N'importe qui d'autre n'eût vu là qu'une maison de maître, comme on en rencontre un peu partout dans nos campagnes. Un banal édifice dépourvu de tout agrément, du plus élémentaire confort, et qui menace ruine. Je la considère un bon moment, ne pouvant retenir mon émotion. Maintenant, la page est tournée, il me faut reprendre la route.... C'est alors que, me retournant, j'ai la surprise de me trouver nez-à-nez avec... Ludovic le laitier. À n'en pas douter, c'est lui : ce personnage en blouse grise a la même stature et les mêmes traits que celui gravé dans ma mémoire. Incroyable, me dis-je, que Ludovic ait pu ainsi traverser un bon demi-siècle sans prendre une ride !

Lui aussi m'a reconnu ; passé l'instant de stupeur, il s'est mis à rire. Et son prénom m'est revenu. Bien sûr ! Il s'appelle Ludovic comme son père, et maintenant c'est lui le laitier.

L'ÉTABLI.

FLASH3

 Sur cette photo, grand-père et son petit-fils, apprenti en culotte courte, s'activent à couper une bûche pour le feu. La scie à bras fait le trait d'union entre ces deux personnages, que cinquante ans séparent. Le gamin, son pied gauche en appui sur le chevalet, regarde l'objectif d'un air décidé. Le châssis de bois de la scie est bien trop lourd pour lui. Heureusement, grand-père veille et l'aide à soutenir l'engin, sa main plus sûre guide le va-et-vient de la lame. La perfide a juste entamé l'écorce, y laisse en grinçant des dents une marque d'abord ténue. Suit un envol de copeaux, une gerbe de sciure fraîche nous éclabousse, une odeur qui fait tousser. Au fur et à mesure que la scie pénètre dans le bois, l'encoche se creuse et s'élargit... Gare au premier qui dévie !

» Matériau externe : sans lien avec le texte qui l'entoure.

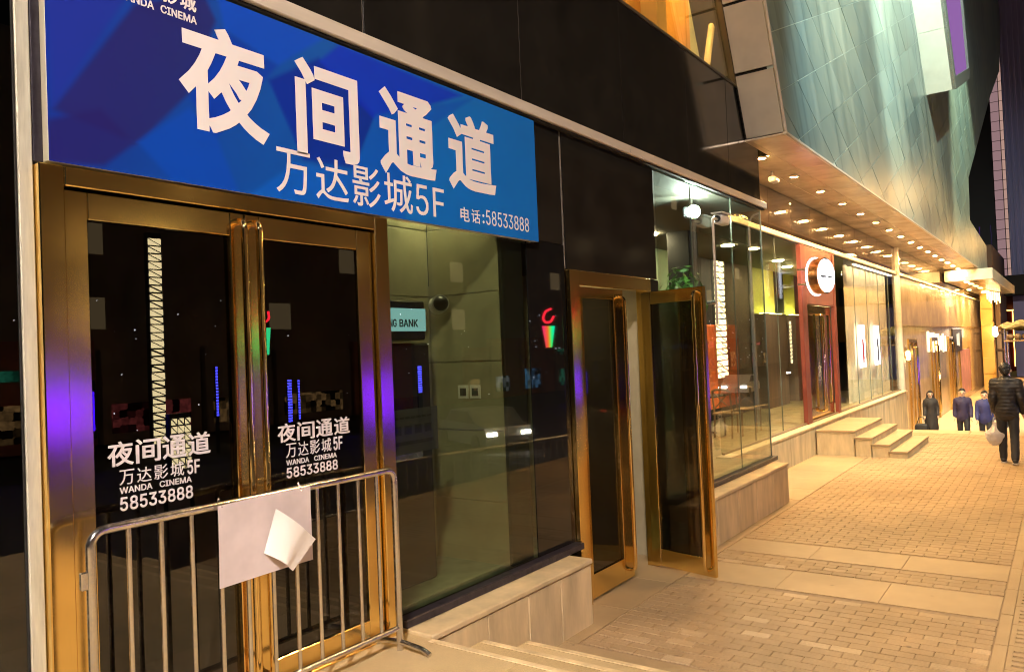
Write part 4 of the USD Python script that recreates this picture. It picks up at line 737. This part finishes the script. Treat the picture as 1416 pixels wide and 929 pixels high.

Pas de chance ! Pour un coup, la lame, hélas, a dérapé, glissant sur le côté, me blessant au niveau du genou. Je crie, mais pas très fort, en me mordant les lèvres. Il ne faut surtout pas que je pleure. « C'est juste bon pour les filles ! » dit grand père.

Pas grave, au final. La coupure est superficielle, à peine une écorchure. On la désinfecte à l'alcool (aïe, ça pique!), vite du mercurochrome, un sparadrap là-dessus. Demain, il n'y paraîtra plus !

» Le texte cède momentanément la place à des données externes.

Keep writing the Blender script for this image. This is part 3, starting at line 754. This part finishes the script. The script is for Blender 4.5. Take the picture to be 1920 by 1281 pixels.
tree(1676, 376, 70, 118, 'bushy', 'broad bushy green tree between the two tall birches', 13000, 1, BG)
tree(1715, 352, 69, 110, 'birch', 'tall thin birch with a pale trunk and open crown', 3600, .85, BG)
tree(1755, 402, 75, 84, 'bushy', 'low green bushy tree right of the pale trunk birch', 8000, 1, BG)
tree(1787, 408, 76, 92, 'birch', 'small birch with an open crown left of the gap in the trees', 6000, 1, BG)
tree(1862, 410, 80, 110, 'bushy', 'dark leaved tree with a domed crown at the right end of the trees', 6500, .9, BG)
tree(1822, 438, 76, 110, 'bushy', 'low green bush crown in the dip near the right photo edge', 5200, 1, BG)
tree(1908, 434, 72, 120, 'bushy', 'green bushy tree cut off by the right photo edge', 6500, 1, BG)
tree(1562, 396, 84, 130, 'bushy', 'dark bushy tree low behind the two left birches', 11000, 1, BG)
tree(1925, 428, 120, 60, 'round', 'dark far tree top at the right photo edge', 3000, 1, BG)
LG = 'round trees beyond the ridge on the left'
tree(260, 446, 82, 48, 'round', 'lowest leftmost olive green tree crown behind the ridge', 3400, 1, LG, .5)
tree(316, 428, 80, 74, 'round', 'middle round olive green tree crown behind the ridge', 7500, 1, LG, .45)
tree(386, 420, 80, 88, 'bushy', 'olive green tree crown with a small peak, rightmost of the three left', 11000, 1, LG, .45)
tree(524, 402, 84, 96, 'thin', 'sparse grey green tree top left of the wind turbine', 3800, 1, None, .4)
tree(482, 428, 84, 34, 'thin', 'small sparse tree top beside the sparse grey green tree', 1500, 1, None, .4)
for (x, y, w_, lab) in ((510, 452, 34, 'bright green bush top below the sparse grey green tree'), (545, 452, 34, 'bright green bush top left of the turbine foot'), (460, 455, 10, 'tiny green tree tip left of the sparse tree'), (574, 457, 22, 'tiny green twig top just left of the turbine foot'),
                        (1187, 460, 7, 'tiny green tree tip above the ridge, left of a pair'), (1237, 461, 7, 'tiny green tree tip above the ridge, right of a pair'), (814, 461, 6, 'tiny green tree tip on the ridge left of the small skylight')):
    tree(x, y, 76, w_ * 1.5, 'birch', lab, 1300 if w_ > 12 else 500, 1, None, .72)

Pour me consoler de la douleur (ou me récompenser de mon courage, allez savoir) grand-père ce jour-là me donne un sac de billes. De temps en temps, j'admire mon trésor. J'y vois un système planétaire en miniature. Les petites sphères d'agate rutilent de leurs mille feux irisés. Je les compte et recompte sans cesse, rien que pour le plaisir....

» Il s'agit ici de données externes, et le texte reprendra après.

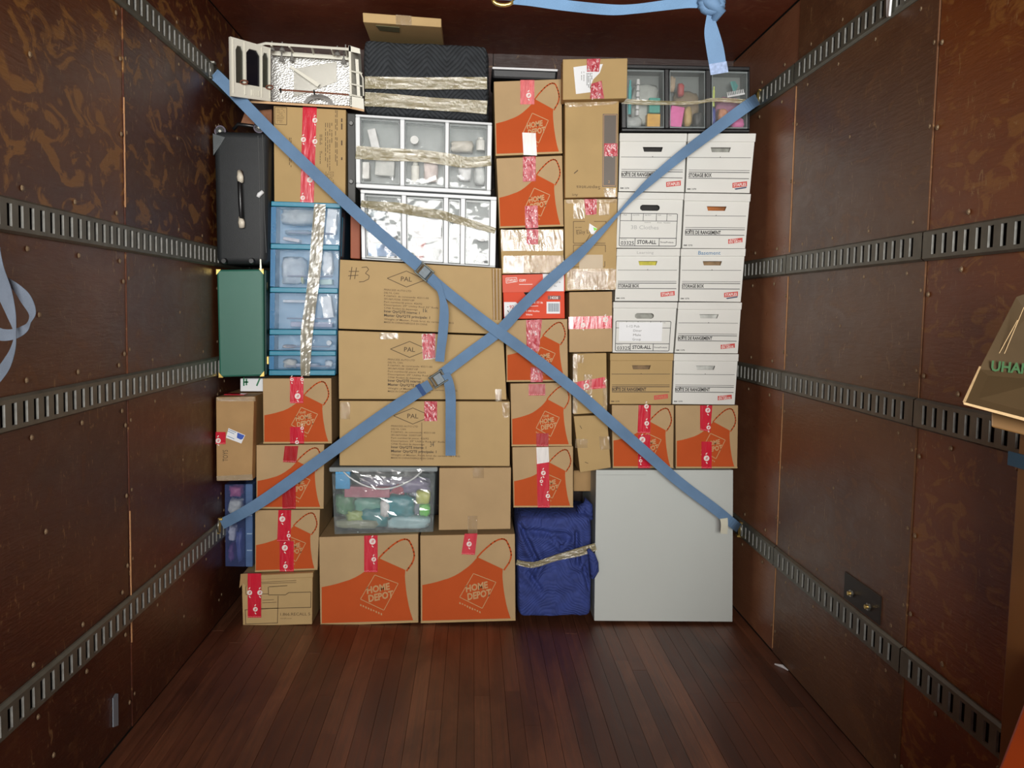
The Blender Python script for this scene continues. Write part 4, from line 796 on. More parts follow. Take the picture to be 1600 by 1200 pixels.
t = pal('middle long carton with a red and white sticker behind the strap tail', [(528, 516), (787, 525), (792, 625), (529, 624)], 4.165, 640, 546, 606, 560, 5.0, -1.2)
st = red_tape(t, [(659, 522), (680, 521), (680, 559), (661, 562)], 4.165, 'crinkle'); lines(t, loopl([(659.5, 522.5), (679.5, 522), (679.5, 560), (661.5, 561.5)]), PRINT_W, 4.165, 1.5, .003, 'sticker_border', st); lines(t, [(662, 552, 678, 560), (661, 558, 672, 552), (668, 535, 673, 548)], PRINT_W, 4.165, 2, .003, 'sticker_mark', st)
clear_tape(t, (593, 520, 622, 530), 4.165, CLEAR_W); clear_tape(t, (774, 608, 784, 627), 4.165, CLEAR_W)
t = pal('lowest long carton resting on the clear bin and plain box', [(530, 626), (797, 627), (797, 729), (530, 728)], 4.165, 645, 650, 611, 664, 5.0, -.6)
red_tape(t, (663, 627, 683, 658), 4.165, 'crinkle'); text(t, '34', 672, 698, 8, INK, 4.165, wpx=6); lines(t, [(659, 660, 659, 720)], INK_B, 4.165, .9, name='crease')
clear_tape(t, [(784, 629), (796, 629), (796, 652), (786, 652)], 4.165, CLEAR_V); clear_tape(t, (531, 628, 547, 655), 4.165, CLEAR_V)
# --- clear toy bin and plain box
Y = 4.155; f = Face([(514, 730), (684, 730), (680, 832), (519, 836)], Y); t = root_for('toy_bin', 'clear plastic bin packed with colourful things on a floor apron box', 'plastic bin', f, .38)
shell(f, .02, 0, .98, .9, .01, .37).build('tub', TINT_BIN, t, bevel=.002, seg=1)
mb = MB(); hx(mb, f, 0, .93, 1, 1, -.004, .38); mb.build('lid', mat('cloudy_lid_plastic', (172, 182, 184), .18, alpha=.75, bump=.4, bscale=12), t, bevel=.006)
mb = MB(); mb.tube([f.at(.13+.72*k/16, .93-.26*math.sin(math.pi*k/16)**.8, .006) for k in range(17)], .004, 6); mb.build('reflection_arc', mat('glossy_reflection_white', (226, 230, 230), .1), t, smooth=True)  # white arc stands in for a reflection on the bin
FILM = tint('thin_plastic_film', (190, 200, 200), .05, .05, .1, 9, .004); FILM2 = tint('glossy_plastic_film', (214, 220, 220), .16, .12, .1, 9, .004)
crinkle(t, 'plastic_film', [(519, 736), (678, 736), (676, 826), (523, 830)], FILM, Y, .0, 9, 7, .003); crinkle(t, 'plastic_film', [(548, 734), (668, 733), (630, 757), (572, 757)], FILM2, Y, .004, 8, 5, .003)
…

Pas une ne me fera défaut, jusqu'à ce jour fatal où.... À dire vrai, je ne sais plus quand ça s'est passé, ni comment la chose est arrivée, seul le résultat compte et je revois bien la scène. Nous jouons sur le trottoir entre garnements du village, il se peut que nous nous soyons disputés. Toujours est-il que les billes s'échappent du sac mal fermé, s'éparpillent et roulent sur la chaussée. Je m'affole, en récupère autant que je peux.... Hélas, beaucoup des belles égarées manquent à l'appel, elles ont filé Dieu sait où, peut-être sont-elles passées sous une voiture ou tout simplement dans la poche d'un de mes jeunes comparses, à moins qu'elles n'aient été englouties par l'avaloir d'eau pluviale. Au moins tiré-je la leçon de cette catastrophe, une vérité m'apparaît alors : tel qui croit posséder quelque chose ne détient en réalité que l'apparence des choses, j'en fait toute ma vie l'amère expérience. Car depuis le temps a passé. Comme mes billes d'agate, les années ont roulé dans le caniveau, ne laissant qu'une trace infime : ces clichés épars, entassés pêle-mêle dans un tiroir. À côté de la photo de grand-père me tenant tout petit dans ses bras, figure celle de mon père, fils du précédent, posant avec mon fils, donc son petit-fils, aujourd'hui lui-même père, et qui me photographie à mon tour avec son propre fils, lui qui est un peu moi, moi qui fus un peu lui.

Et ainsi de suite.... D'une génération à l'autre, le sourire est le même, les attitudes se ressemblent, les visages se superposent et se mêlent dans l'obscur enchevêtrement des ans.